- Task -
Transcribe each line of the material as it is, and drop any picture.

[start]

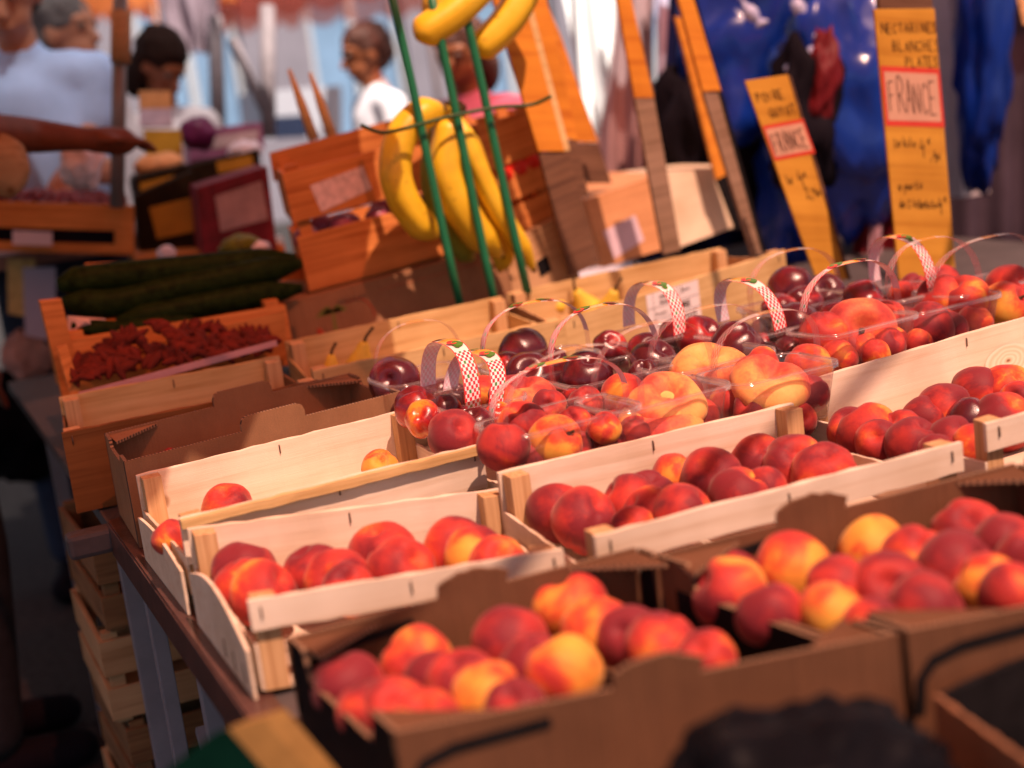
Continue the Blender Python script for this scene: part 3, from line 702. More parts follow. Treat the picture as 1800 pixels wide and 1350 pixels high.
def pear(x, y, z, wd, label, lean=(0, 0, 0), stem=True):
    p = at(x, y, z=z); r = wd/FPX*dep(p)/2; prof = [(0, -1.05), (.35, -1.0), (.75, -.75), (1, -.2), (.95, .2), (.7, .75), (.45, 1.2), (.36, 1.55), (.22, 1.75), (0, 1.72)]
    vs = []; fs = []; n = 18
    for a, b in prof:
        for k in range(n): th = 2*PI*k/n; vs.append((a*r*math.cos(th)*(1+.04*math.sin(th*2)), a*r*math.sin(th), b*r))
    for i in range(len(prof)-1):
        for k in range(n): fs.append((i*n+k, i*n+(k+1) % n, (i+1)*n+(k+1) % n, (i+1)*n+k))
    mw = Matrix.Translation(p) @ Matrix.Rotation(lean[0], 4, 'X') @ Matrix.Rotation(lean[1], 4, 'Y')
    o = mesh('pear', vs, fs, plain('pear_skin', (.72, .52, .06), .45, .15, 25, .1), None, True, mw=mw)
    meta(o, label, 'pear', 'pears in the wooden crates')
    if stem:
        s = tube('stem', curve([mw @ Vector((0, 0, 1.66*r)), mw @ Vector((.1*r, 0, 2.1*r)), mw @ Vector((.45*r, .1*r, 2.6*r))], 5), [.0028]*10+[.0036], STEMM, o, 6)
pear(632, 650, Z(-.525), 60, 'yellow pear with an upright stem left of the clear handle', (.2, .25, 0))
pear(583, 662, Z(-.535), 46, 'pear of which little but a green stem shows, leftmost in its crate', (.1, .1, 0))
pear(958, 552, Z(-.53), 66, 'pale yellow pear at the left corner of the labelled crate', (1.2, .2, 0), False)
pear(1036, 548, Z(-.53), 56, 'yellow pear with its stem leaning left in the labelled crate', (.1, -.5, 0))
pear(1070, 548, Z(-.53), 52, 'yellow pear with a curved stem in the middle of the labelled crate', (.5, .1, 0))
pear(1150, 520, Z(-.535), 54, 'yellow pear with a long stem leaning left at the right of the labelled crate', (.0, -.6, 0))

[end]

- Answer to this task -
Continue the Blender Python script for this scene: part 3, from line 702. More parts follow. Treat the picture as 1800 pixels wide and 1350 pixels high.
def pear(x, y, z, wd, label, lean=(0, 0, 0), stem=True):
    p = at(x, y, z=z); r = wd/FPX*dep(p)/2; prof = [(0, -1.05), (.35, -1.0), (.75, -.75), (1, -.2), (.95, .2), (.7, .75), (.45, 1.2), (.36, 1.55), (.22, 1.75), (0, 1.72)]
    vs = []; fs = []; n = 18
    for a, b in prof:
        for k in range(n): th = 2*PI*k/n; vs.append((a*r*math.cos(th)*(1+.04*math.sin(th*2)), a*r*math.sin(th), b*r))
    for i in range(len(prof)-1):
        for k in range(n): fs.append((i*n+k, i*n+(k+1) % n, (i+1)*n+(k+1) % n, (i+1)*n+k))
    mw = Matrix.Translation(p) @ Matrix.Rotation(lean[0], 4, 'X') @ Matrix.Rotation(lean[1], 4, 'Y')
    o = mesh('pear', vs, fs, plain('pear_skin', (.72, .52, .06), .45, .15, 25, .1), None, True, mw=mw)
    meta(o, label, 'pear', 'pears in the wooden crates')
    if stem:
        s = tube('stem', curve([mw @ Vector((0, 0, 1.66*r)), mw @ Vector((.1*r, 0, 2.1*r)), mw @ Vector((.45*r, .1*r, 2.6*r))], 5), [.0028]*10+[.0036], STEMM, o, 6)
pear(632, 650, Z(-.525), 60, 'yellow pear with an upright stem left of the clear handle', (.2, .25, 0))
pear(583, 662, Z(-.535), 46, 'pear of which little but a green stem shows, leftmost in its crate', (.1, .1, 0))
pear(958, 552, Z(-.53), 66, 'pale yellow pear at the left corner of the labelled crate', (1.2, .2, 0), False)
pear(1036, 548, Z(-.53), 56, 'yellow pear with its stem leaning left in the labelled crate', (.1, -.5, 0))
pear(1070, 548, Z(-.53), 52, 'yellow pear with a curved stem in the middle of the labelled crate', (.5, .1, 0))
pear(1150, 520, Z(-.535), 54, 'yellow pear with a long stem leaning left at the right of the labelled crate', (.0, -.6, 0))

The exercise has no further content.